Parecería que trabajaba para el futuro ya que los “recortes”
de Juan Benet ganan en una pantalla de ordenador y, así, la intención
de sus historias “pegadas” aumentan el valor moral y en belleza
cuando son vistas a través del soporte electrónico: el bolígrafo
del futuro. Sumergirán a los solitarios visitantes de ese verdadero
“Museo Imaginario” en un deleite especial, en una meditación
intemporal. Los collages de J. B. En lenguaje electrónico
sobrecogerán. Él lo quería así.
(1) De la admiración
que Juan Benet sentía por su hermano Paco –por cierto, también
pintaba- se podría escribir mucho, justamente en estos días
en que la evasión de Cuelgamuros está siendo aireada con
nocturnidad y alevosía. Es lastimoso observar cómo se escamotea,
en tal huida, al cerebro que la urdió, es decir, Paco Benet.

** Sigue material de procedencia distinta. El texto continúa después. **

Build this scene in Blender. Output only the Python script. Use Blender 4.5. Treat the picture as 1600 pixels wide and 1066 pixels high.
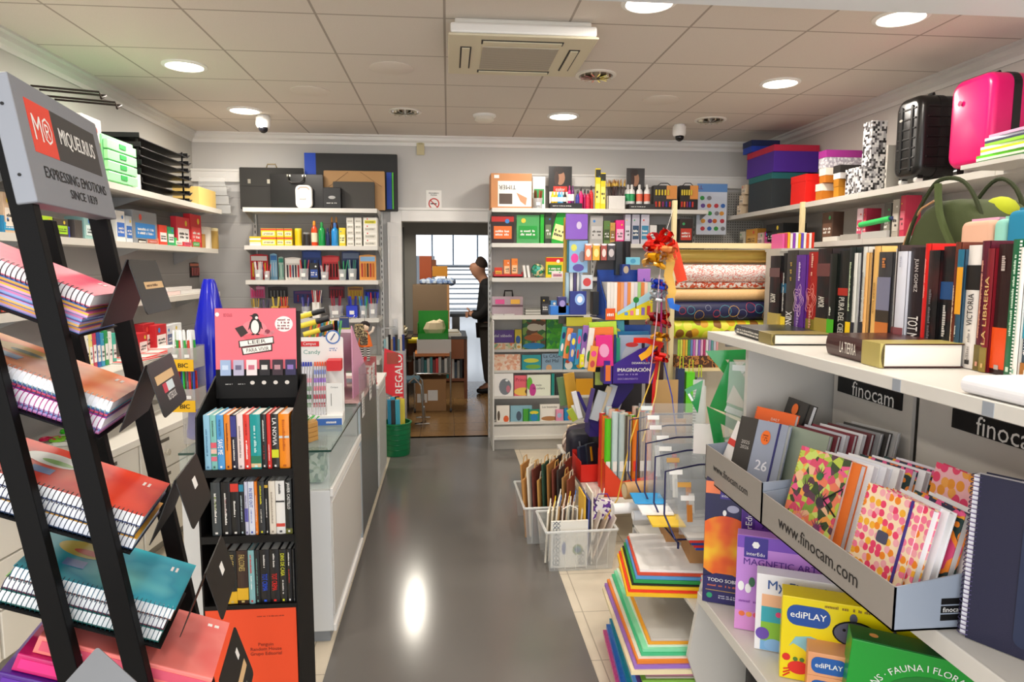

(2) Pepín Bello admiraba profundamente a Juan Benet.
Un día, en la Residencia de Estudiantes, muerto ya el escritor
me dijo Pepín poder afirmar que Juan era una de las personas más
inteligentes y con más talento que había conocido en toda
su vida. Y Pepín Bello conoció a lo mejor del siglo español.
(3) Siempre me acuerdo de que conocí a Juan mirando
a la Margarita de Austria de Velásquez. Yo tenía nueve años.